The Boy Who Would Be King: The Time Is Now For David Benavidez

The two-time super middleweight champion had been tipped to fight 'Canelo'. Now he must take a different path
07:58, 19 May 2022

Before his shock defeat at the gloved hands of Dmitry Bivol, there was one fight seemingly the whole boxing world wanted to see Saul ‘Canelo’ Alvarez take. A bout with 25-0 super middleweight sensation David Benavidez was top of most people’s wishlist when ‘Canelo’ unified the four 168lb title belts. Instead, Alvarez made an audacious return to light heavyweight and was punished for it. Now Benavidez goes in with former middleweight champion David Lemieux on Saturday 21st May to determine the WBC interim super middleweight champion.

The belt involved is spurious at best. The title is a trinket designed to absorb sanctioning fees while primary champion Alvarez decides whether to return to the division. In theory, if ‘Canelo’ comes back to super middleweight he would be obligated to face the winner of this contest or vacate the title. In truth, boxing’s top box office attractions are rarely bound by mortal rules. One need look no further than the fact the WBC’s current heavyweight champion is Tyson Fury, who by his own reckoning has retired from the sport. 

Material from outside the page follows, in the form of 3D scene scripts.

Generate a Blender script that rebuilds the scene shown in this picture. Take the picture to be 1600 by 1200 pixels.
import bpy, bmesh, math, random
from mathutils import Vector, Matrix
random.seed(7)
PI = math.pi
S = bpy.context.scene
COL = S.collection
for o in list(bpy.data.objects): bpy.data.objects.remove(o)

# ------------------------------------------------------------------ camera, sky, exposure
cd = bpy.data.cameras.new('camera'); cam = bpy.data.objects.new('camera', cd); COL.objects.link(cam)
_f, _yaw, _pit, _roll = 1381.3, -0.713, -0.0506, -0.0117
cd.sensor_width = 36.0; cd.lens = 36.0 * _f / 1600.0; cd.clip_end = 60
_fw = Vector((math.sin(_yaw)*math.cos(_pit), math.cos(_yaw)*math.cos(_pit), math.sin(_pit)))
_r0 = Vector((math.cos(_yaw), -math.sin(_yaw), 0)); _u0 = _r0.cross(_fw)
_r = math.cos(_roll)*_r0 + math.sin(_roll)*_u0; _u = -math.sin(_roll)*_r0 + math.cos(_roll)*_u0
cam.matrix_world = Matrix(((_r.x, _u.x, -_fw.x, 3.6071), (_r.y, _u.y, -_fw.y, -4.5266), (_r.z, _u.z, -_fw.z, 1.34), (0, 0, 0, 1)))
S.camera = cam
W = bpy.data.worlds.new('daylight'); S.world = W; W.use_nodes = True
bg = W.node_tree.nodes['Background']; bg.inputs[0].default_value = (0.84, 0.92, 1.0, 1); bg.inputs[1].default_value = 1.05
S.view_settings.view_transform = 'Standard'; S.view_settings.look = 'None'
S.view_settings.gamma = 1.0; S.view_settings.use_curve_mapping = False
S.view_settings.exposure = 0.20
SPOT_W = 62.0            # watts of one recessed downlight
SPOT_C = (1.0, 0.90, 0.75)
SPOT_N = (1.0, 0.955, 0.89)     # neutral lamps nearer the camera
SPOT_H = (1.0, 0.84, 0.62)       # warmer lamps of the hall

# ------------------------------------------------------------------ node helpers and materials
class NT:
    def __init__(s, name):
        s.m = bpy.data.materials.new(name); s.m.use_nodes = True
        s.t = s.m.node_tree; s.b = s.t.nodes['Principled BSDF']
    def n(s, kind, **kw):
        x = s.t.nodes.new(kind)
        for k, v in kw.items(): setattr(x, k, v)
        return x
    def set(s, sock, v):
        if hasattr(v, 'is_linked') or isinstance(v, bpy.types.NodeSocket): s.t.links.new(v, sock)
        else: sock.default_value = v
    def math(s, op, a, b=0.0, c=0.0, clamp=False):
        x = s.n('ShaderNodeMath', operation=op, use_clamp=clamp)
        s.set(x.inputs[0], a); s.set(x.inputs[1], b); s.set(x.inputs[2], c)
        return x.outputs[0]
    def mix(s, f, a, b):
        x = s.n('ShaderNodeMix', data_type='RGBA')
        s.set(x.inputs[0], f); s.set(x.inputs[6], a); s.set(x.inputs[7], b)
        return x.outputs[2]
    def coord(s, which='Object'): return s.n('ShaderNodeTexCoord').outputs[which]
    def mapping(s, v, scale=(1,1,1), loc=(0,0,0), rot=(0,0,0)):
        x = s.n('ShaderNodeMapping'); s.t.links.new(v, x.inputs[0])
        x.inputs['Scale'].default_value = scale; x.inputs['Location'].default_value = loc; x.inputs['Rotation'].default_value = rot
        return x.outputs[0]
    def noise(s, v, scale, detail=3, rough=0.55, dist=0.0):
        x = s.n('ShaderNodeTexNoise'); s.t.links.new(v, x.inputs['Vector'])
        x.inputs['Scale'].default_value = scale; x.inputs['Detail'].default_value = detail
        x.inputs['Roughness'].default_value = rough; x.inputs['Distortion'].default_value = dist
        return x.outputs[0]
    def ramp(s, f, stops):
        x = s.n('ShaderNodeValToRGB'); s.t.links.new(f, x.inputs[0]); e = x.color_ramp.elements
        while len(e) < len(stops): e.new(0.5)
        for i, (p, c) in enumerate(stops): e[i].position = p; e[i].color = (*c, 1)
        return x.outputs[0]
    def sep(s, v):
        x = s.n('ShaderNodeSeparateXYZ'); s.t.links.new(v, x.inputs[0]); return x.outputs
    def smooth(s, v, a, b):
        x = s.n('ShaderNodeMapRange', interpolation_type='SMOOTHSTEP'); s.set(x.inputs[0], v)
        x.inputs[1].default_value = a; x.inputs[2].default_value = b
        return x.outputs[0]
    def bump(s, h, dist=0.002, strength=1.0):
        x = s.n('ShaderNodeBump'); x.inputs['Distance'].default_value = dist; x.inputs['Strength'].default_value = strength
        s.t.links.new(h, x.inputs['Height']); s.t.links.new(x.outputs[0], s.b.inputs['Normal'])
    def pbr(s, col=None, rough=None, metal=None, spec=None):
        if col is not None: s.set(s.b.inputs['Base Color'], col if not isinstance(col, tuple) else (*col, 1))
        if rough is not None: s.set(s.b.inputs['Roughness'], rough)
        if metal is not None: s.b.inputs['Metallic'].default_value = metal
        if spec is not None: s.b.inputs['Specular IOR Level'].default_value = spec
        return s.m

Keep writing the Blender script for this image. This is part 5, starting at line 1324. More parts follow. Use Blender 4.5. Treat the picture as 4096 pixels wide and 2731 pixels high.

But don’t let the minor nature of the prize at stake sour you on what looks to be a tremendous fight. Benavidez promises excitement, having stopped 22 of his 25 victims. Lemieux can bang himself, with 36 of his 43 victories coming by way of knockout. This fight should be entertaining for as long as it lasts. 

When it does reach its conclusion, Benavidez is likely to be the fighter having his hand raised. Lemieux held the IBF middleweight title briefly in the middle of the last decade, but usually comes unstuck against the very best. Billy Joe Saunders, Gennady Golovkin, Joachim Alcine and Marco Antonio Rubio have beaten him, with two of those defeats coming by stoppage. The 33-year-old Canadian’s best days look to be behind him, while Benavidez has only just scratched the surface of his abilities.

Those abilities have taken Benavidez to two world titles already, neither of which he lost in the ring. The Phoenix, Arizona star beat Ronald Gavril for the vacant WBC super middleweight championship in 2017. In doing so he became the youngest 168lb champion in history at just 22 years old. After retaining the belt in a rematch, Benavidez was stripped of the famous green and gold strap after testing positive for cocaine. The folly of youth perhaps, but Benavidez had to rebuild.

Rebuild he did, stopping the talented Anthony Dirrell in nine rounds to win back his old strap. Once again the title would be wrenched from his grasp, this time due to issues making weight. Benavidez weighed in over the super middleweight limit for a bout with Roamer Alexis Angulo. Benavidez is an otherworldly talent, but sadly we have only seen glimpses of what he is capable of. Disciplinary issues have blighted his career so far.

That could all change now though. Having suffered through two removals as WBC champion, he gets a third bite of the cherry. Beating Lemieux won’t make him the true champion, but it will put him in the best possible position to lift that title for a third time. If ‘Canelo’ does abdicate his throne to pursue other challenges, a Bivol rematch perhaps, then the winner of this weekend’s fight will be elevated to world championship status. It isn’t quite a world title fight, but at this stage Benavidez must treat it like one. 

While you still have that ‘0’, boxing will give you all the chances you need. ‘El Bandero Roja’ has a crowd-pleasing style, a perfect record and time on his side. But he needs to start making the most of that time. Benavidez must park whatever disappointment he feels at the ‘Canelo’ fight eluding him and channel it into this fight against Lemieux. If he looks good in doing so, that superfight with one of the world’s elite fighters could be closer than he thinks.